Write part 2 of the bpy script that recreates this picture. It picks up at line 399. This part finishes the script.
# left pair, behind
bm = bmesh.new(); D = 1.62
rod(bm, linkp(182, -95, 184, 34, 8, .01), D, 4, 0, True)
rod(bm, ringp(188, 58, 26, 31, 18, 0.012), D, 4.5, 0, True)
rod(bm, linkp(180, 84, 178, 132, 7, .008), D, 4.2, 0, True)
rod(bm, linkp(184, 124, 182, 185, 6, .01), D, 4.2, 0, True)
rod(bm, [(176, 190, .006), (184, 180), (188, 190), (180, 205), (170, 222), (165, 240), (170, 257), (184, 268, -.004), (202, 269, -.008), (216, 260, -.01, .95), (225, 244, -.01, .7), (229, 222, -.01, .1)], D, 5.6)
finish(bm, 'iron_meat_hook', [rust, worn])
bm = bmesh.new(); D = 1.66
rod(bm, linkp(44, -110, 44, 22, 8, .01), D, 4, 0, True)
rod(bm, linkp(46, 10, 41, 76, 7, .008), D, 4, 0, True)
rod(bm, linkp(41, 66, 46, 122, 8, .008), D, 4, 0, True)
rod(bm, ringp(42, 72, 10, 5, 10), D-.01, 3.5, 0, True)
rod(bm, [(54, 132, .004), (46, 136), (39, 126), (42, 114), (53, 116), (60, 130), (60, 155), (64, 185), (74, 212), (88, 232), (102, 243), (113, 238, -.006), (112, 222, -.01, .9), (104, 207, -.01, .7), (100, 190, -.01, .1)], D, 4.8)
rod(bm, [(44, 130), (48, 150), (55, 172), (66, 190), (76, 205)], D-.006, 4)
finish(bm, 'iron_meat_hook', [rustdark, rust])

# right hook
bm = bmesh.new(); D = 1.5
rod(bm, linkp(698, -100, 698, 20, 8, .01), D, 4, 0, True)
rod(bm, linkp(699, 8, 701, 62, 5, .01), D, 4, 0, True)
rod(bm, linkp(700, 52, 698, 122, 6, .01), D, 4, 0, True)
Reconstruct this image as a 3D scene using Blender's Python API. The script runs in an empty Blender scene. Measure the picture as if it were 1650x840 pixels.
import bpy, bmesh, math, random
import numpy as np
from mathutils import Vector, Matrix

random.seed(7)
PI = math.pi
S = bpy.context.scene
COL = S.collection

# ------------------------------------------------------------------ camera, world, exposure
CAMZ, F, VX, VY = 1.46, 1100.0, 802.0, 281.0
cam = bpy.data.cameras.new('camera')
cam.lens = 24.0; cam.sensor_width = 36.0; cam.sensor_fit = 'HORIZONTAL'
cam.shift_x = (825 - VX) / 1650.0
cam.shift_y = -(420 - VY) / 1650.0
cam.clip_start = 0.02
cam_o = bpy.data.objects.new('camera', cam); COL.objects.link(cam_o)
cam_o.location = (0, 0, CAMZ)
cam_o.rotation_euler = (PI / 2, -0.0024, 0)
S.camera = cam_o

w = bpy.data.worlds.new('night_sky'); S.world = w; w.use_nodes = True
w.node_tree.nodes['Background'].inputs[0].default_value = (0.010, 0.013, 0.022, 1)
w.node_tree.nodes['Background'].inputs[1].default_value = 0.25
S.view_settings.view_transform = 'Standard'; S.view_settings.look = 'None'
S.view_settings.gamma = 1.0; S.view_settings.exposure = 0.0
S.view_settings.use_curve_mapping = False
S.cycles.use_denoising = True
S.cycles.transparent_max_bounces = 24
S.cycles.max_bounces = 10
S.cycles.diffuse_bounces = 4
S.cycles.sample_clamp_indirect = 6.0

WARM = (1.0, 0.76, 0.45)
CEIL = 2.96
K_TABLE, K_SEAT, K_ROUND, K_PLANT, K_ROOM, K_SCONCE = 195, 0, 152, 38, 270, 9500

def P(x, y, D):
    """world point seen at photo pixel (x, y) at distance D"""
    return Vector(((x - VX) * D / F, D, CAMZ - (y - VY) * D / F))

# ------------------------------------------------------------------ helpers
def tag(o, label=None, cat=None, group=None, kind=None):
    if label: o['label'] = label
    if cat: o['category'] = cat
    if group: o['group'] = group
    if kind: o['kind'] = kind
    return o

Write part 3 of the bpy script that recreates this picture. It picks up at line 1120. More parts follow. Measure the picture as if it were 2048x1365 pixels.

## Problem requirements
Take the lines from the line with "Reconstruct this image" through the line with "COL = S.collection", both ends included, and give them again exactly, with nothing else.

## Reply to the exercise
Reconstruct this image as a 3D scene using Blender's Python API. The script runs in an empty Blender scene. Measure the picture as if it were 1650x840 pixels.
import bpy, bmesh, math, random
import numpy as np
from mathutils import Vector, Matrix

random.seed(7)
PI = math.pi
S = bpy.context.scene
COL = S.collection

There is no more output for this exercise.